Right after that, everyone in the crowd was possessed by the sounds of Rob Base. Base mostly worked the crowd while on stage with beats from other rappers’ songs, but when it came to do one of his songs, shit got real. People really got on their feet when he did “Joy and Pain.” The other guy who was on stage with him really nailed the chorus part. But that was not the only thing that tore the house down, as Rob Base just flat out murdered it when he did “It Takes Two.” He made it go right and made it out of sight. 😉

Right before the final act came an intermission. It seemed that there was a stage setup for when Vanilla Ice came on, which added some uniqueness to what had been seen so far that night.
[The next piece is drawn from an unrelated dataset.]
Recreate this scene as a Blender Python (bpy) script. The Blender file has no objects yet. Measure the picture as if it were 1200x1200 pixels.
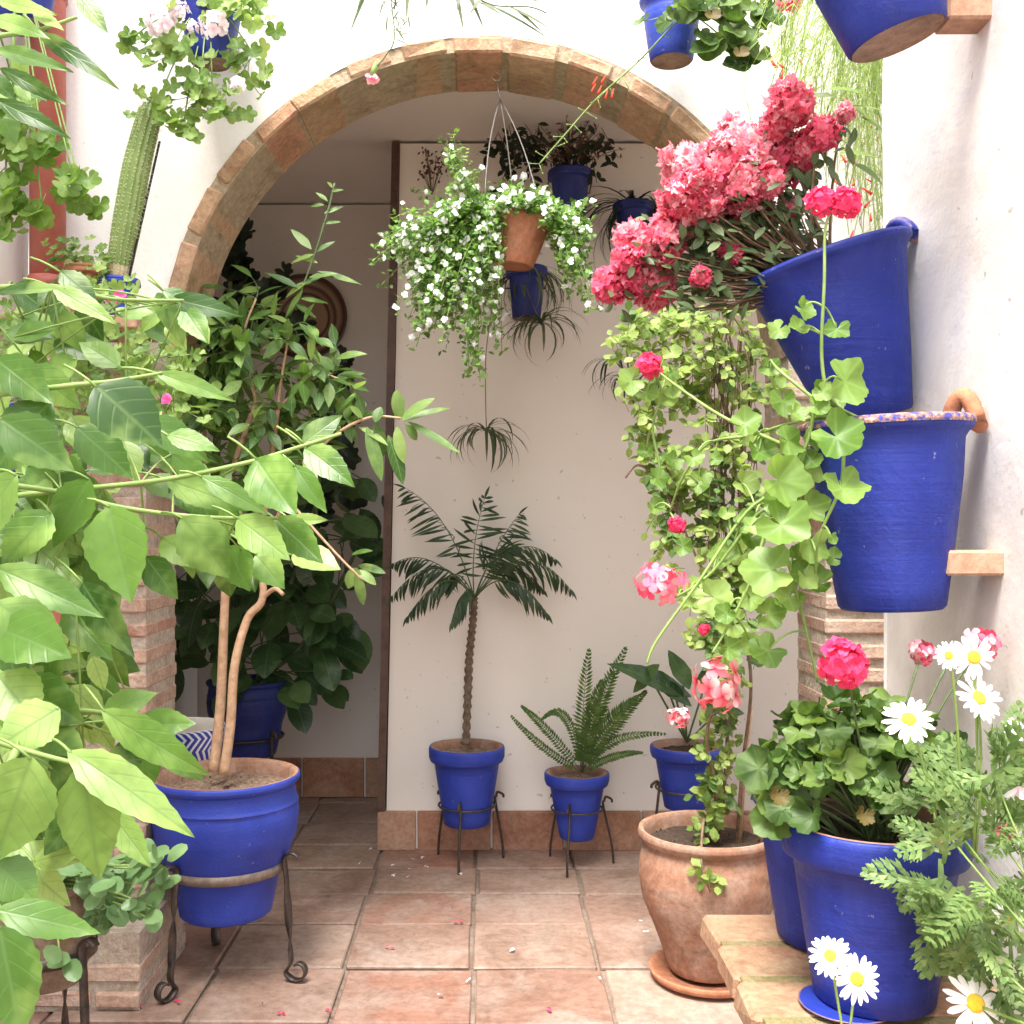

Though Coolio had a band to back him up, Vanilla Ice had some other people backing him up like a guitarist and a drummer, not to mention a guy dressed as a clown and some other guy dressed as some kind of dog-looking clown (I could not tell what it was). People can say what they will about Vanilla Ice, but he had a way of getting the crowd going and from what I saw that night, it was no exception. Like the Tone Loc portion from earlier that night, a lot of people came on stage to dance when he did “Ice Ice Baby.” When that song ended, the show didn’t seem over as other performers from that night even went on stage to dance and get the crowd going.

I felt that this concert was really worth it. Though their heydays are long gone for these acts, their charisma and presence are not. Not by a long shot. They still have it and I was happy that I got to go to this show.